----- DATA PROVIDED -----

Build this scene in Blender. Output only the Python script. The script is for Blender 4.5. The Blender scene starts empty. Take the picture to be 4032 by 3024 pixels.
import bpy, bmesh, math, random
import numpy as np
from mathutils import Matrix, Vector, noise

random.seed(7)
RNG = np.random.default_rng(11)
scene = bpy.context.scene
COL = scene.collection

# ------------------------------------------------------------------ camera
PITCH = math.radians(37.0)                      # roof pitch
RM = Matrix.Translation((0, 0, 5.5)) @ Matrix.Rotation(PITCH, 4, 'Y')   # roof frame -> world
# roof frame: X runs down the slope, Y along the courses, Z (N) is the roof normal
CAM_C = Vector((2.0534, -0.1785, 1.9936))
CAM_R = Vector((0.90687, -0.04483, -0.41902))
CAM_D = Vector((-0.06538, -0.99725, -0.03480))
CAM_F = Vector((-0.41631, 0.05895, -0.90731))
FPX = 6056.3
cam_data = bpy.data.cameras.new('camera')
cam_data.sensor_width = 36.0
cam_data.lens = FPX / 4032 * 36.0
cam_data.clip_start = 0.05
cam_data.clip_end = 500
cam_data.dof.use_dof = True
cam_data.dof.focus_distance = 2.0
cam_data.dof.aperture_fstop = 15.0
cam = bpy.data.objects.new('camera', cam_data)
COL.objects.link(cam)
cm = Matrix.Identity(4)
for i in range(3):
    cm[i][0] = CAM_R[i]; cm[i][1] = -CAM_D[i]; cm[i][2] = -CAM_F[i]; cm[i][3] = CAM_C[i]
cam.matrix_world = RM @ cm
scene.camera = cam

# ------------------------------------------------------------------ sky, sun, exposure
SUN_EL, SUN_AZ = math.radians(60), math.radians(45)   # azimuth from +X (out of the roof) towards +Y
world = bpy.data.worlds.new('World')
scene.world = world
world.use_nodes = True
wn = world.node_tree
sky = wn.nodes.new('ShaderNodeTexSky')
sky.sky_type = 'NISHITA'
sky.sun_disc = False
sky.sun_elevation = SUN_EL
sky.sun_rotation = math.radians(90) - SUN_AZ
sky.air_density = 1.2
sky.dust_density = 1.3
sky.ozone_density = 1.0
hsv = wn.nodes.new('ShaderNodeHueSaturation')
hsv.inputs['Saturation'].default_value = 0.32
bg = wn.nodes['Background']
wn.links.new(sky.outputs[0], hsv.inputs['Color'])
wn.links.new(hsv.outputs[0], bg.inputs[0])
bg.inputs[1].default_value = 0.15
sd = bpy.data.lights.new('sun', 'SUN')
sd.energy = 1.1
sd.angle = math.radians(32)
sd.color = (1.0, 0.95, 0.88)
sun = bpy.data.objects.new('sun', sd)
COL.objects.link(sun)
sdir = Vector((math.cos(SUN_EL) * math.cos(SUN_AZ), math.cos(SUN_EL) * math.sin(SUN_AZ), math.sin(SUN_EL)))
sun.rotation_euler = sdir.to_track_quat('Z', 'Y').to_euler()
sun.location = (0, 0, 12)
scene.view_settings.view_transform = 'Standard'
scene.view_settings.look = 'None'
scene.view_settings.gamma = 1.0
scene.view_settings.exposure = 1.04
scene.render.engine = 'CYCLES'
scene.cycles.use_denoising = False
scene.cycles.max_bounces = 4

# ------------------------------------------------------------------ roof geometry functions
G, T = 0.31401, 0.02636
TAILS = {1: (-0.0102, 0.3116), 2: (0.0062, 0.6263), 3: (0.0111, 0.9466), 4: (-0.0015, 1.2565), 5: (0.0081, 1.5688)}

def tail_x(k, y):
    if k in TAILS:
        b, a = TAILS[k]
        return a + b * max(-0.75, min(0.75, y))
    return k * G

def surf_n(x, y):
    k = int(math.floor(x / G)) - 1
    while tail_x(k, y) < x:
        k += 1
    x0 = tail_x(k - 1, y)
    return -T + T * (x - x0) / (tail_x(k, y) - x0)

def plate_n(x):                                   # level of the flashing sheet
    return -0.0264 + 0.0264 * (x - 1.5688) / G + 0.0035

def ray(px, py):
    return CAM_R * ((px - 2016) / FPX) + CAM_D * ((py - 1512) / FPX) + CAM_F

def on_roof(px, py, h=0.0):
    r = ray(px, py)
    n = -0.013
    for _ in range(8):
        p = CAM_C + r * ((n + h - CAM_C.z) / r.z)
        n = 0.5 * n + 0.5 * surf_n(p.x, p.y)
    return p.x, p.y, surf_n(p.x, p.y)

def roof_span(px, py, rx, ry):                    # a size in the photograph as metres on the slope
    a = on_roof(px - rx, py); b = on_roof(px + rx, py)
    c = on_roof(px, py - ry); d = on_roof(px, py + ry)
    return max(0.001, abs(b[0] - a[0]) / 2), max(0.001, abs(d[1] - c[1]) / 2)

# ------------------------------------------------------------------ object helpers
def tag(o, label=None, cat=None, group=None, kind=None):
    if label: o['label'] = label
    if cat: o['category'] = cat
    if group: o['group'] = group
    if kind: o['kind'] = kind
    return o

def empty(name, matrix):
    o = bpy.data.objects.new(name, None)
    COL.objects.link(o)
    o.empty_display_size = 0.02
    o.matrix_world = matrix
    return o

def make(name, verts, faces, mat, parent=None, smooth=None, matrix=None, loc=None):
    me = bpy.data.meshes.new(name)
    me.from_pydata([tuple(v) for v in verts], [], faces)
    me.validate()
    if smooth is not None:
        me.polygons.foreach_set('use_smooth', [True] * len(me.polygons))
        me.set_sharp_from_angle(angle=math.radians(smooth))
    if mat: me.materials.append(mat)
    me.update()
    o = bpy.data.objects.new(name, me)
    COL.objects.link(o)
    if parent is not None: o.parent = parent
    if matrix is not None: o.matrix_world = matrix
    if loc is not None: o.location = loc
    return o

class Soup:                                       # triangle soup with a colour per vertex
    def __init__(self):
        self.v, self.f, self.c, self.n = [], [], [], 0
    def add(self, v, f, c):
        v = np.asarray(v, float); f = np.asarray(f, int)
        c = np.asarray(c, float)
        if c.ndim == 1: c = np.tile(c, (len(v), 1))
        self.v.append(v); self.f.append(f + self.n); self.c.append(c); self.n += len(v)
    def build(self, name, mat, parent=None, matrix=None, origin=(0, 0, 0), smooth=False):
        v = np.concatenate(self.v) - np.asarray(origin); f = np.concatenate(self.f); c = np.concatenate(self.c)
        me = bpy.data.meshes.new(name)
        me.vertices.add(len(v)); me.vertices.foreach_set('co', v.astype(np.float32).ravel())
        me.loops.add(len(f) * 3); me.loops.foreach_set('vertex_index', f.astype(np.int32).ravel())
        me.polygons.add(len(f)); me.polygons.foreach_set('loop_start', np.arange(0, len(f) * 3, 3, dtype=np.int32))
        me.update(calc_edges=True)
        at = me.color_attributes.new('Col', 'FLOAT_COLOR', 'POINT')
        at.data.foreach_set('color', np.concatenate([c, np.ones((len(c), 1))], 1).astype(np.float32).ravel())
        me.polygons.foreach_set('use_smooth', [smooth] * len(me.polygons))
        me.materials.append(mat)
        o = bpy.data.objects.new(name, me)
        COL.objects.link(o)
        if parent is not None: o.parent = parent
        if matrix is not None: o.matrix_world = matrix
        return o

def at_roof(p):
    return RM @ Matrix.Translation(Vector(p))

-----

TASK TO CARRY OUT:
Your task is to repeat the data exactly, with nothing left out.

REPLY TO THE EXERCISE:
Build this scene in Blender. Output only the Python script. The script is for Blender 4.5. The Blender scene starts empty. Take the picture to be 4032 by 3024 pixels.
import bpy, bmesh, math, random
import numpy as np
from mathutils import Matrix, Vector, noise

random.seed(7)
RNG = np.random.default_rng(11)
scene = bpy.context.scene
COL = scene.collection

# ------------------------------------------------------------------ camera
PITCH = math.radians(37.0)                      # roof pitch
RM = Matrix.Translation((0, 0, 5.5)) @ Matrix.Rotation(PITCH, 4, 'Y')   # roof frame -> world
# roof frame: X runs down the slope, Y along the courses, Z (N) is the roof normal
CAM_C = Vector((2.0534, -0.1785, 1.9936))
CAM_R = Vector((0.90687, -0.04483, -0.41902))
CAM_D = Vector((-0.06538, -0.99725, -0.03480))
CAM_F = Vector((-0.41631, 0.05895, -0.90731))
FPX = 6056.3
cam_data = bpy.data.cameras.new('camera')
cam_data.sensor_width = 36.0
cam_data.lens = FPX / 4032 * 36.0
cam_data.clip_start = 0.05
cam_data.clip_end = 500
cam_data.dof.use_dof = True
cam_data.dof.focus_distance = 2.0
cam_data.dof.aperture_fstop = 15.0
cam = bpy.data.objects.new('camera', cam_data)
COL.objects.link(cam)
cm = Matrix.Identity(4)
for i in range(3):
    cm[i][0] = CAM_R[i]; cm[i][1] = -CAM_D[i]; cm[i][2] = -CAM_F[i]; cm[i][3] = CAM_C[i]
cam.matrix_world = RM @ cm
scene.camera = cam

# ------------------------------------------------------------------ sky, sun, exposure
SUN_EL, SUN_AZ = math.radians(60), math.radians(45)   # azimuth from +X (out of the roof) towards +Y
world = bpy.data.worlds.new('World')
scene.world = world
world.use_nodes = True
wn = world.node_tree
sky = wn.nodes.new('ShaderNodeTexSky')
sky.sky_type = 'NISHITA'
sky.sun_disc = False
sky.sun_elevation = SUN_EL
sky.sun_rotation = math.radians(90) - SUN_AZ
sky.air_density = 1.2
sky.dust_density = 1.3
sky.ozone_density = 1.0
hsv = wn.nodes.new('ShaderNodeHueSaturation')
hsv.inputs['Saturation'].default_value = 0.32
bg = wn.nodes['Background']
wn.links.new(sky.outputs[0], hsv.inputs['Color'])
wn.links.new(hsv.outputs[0], bg.inputs[0])
bg.inputs[1].default_value = 0.15
sd = bpy.data.lights.new('sun', 'SUN')
sd.energy = 1.1
sd.angle = math.radians(32)
sd.color = (1.0, 0.95, 0.88)
sun = bpy.data.objects.new('sun', sd)
COL.objects.link(sun)
sdir = Vector((math.cos(SUN_EL) * math.cos(SUN_AZ), math.cos(SUN_EL) * math.sin(SUN_AZ), math.sin(SUN_EL)))
sun.rotation_euler = sdir.to_track_quat('Z', 'Y').to_euler()
sun.location = (0, 0, 12)
scene.view_settings.view_transform = 'Standard'
scene.view_settings.look = 'None'
scene.view_settings.gamma = 1.0
scene.view_settings.exposure = 1.04
scene.render.engine = 'CYCLES'
scene.cycles.use_denoising = False
scene.cycles.max_bounces = 4

# ------------------------------------------------------------------ roof geometry functions
G, T = 0.31401, 0.02636
TAILS = {1: (-0.0102, 0.3116), 2: (0.0062, 0.6263), 3: (0.0111, 0.9466), 4: (-0.0015, 1.2565), 5: (0.0081, 1.5688)}

def tail_x(k, y):
    if k in TAILS:
        b, a = TAILS[k]
        return a + b * max(-0.75, min(0.75, y))
    return k * G

def surf_n(x, y):
    k = int(math.floor(x / G)) - 1
    while tail_x(k, y) < x:
        k += 1
    x0 = tail_x(k - 1, y)
    return -T + T * (x - x0) / (tail_x(k, y) - x0)

def plate_n(x):                                   # level of the flashing sheet
    return -0.0264 + 0.0264 * (x - 1.5688) / G + 0.0035

def ray(px, py):
    return CAM_R * ((px - 2016) / FPX) + CAM_D * ((py - 1512) / FPX) + CAM_F

def on_roof(px, py, h=0.0):
    r = ray(px, py)
    n = -0.013
    for _ in range(8):
        p = CAM_C + r * ((n + h - CAM_C.z) / r.z)
        n = 0.5 * n + 0.5 * surf_n(p.x, p.y)
    return p.x, p.y, surf_n(p.x, p.y)

def roof_span(px, py, rx, ry):                    # a size in the photograph as metres on the slope
    a = on_roof(px - rx, py); b = on_roof(px + rx, py)
    c = on_roof(px, py - ry); d = on_roof(px, py + ry)
    return max(0.001, abs(b[0] - a[0]) / 2), max(0.001, abs(d[1] - c[1]) / 2)

# ------------------------------------------------------------------ object helpers
def tag(o, label=None, cat=None, group=None, kind=None):
    if label: o['label'] = label
    if cat: o['category'] = cat
    if group: o['group'] = group
    if kind: o['kind'] = kind
    return o

def empty(name, matrix):
    o = bpy.data.objects.new(name, None)
    COL.objects.link(o)
    o.empty_display_size = 0.02
    o.matrix_world = matrix
    return o

def make(name, verts, faces, mat, parent=None, smooth=None, matrix=None, loc=None):
    me = bpy.data.meshes.new(name)
    me.from_pydata([tuple(v) for v in verts], [], faces)
    me.validate()
    if smooth is not None:
        me.polygons.foreach_set('use_smooth', [True] * len(me.polygons))
        me.set_sharp_from_angle(angle=math.radians(smooth))
    if mat: me.materials.append(mat)
    me.update()
    o = bpy.data.objects.new(name, me)
    COL.objects.link(o)
    if parent is not None: o.parent = parent
    if matrix is not None: o.matrix_world = matrix
    if loc is not None: o.location = loc
    return o

class Soup:                                       # triangle soup with a colour per vertex
    def __init__(self):
        self.v, self.f, self.c, self.n = [], [], [], 0
    def add(self, v, f, c):
        v = np.asarray(v, float); f = np.asarray(f, int)
        c = np.asarray(c, float)
        if c.ndim == 1: c = np.tile(c, (len(v), 1))
        self.v.append(v); self.f.append(f + self.n); self.c.append(c); self.n += len(v)
    def build(self, name, mat, parent=None, matrix=None, origin=(0, 0, 0), smooth=False):
        v = np.concatenate(self.v) - np.asarray(origin); f = np.concatenate(self.f); c = np.concatenate(self.c)
        me = bpy.data.meshes.new(name)
        me.vertices.add(len(v)); me.vertices.foreach_set('co', v.astype(np.float32).ravel())
        me.loops.add(len(f) * 3); me.loops.foreach_set('vertex_index', f.astype(np.int32).ravel())
        me.polygons.add(len(f)); me.polygons.foreach_set('loop_start', np.arange(0, len(f) * 3, 3, dtype=np.int32))
        me.update(calc_edges=True)
        at = me.color_attributes.new('Col', 'FLOAT_COLOR', 'POINT')
        at.data.foreach_set('color', np.concatenate([c, np.ones((len(c), 1))], 1).astype(np.float32).ravel())
        me.polygons.foreach_set('use_smooth', [smooth] * len(me.polygons))
        me.materials.append(mat)
        o = bpy.data.objects.new(name, me)
        COL.objects.link(o)
        if parent is not None: o.parent = parent
        if matrix is not None: o.matrix_world = matrix
        return o

def at_roof(p):
    return RM @ Matrix.Translation(Vector(p))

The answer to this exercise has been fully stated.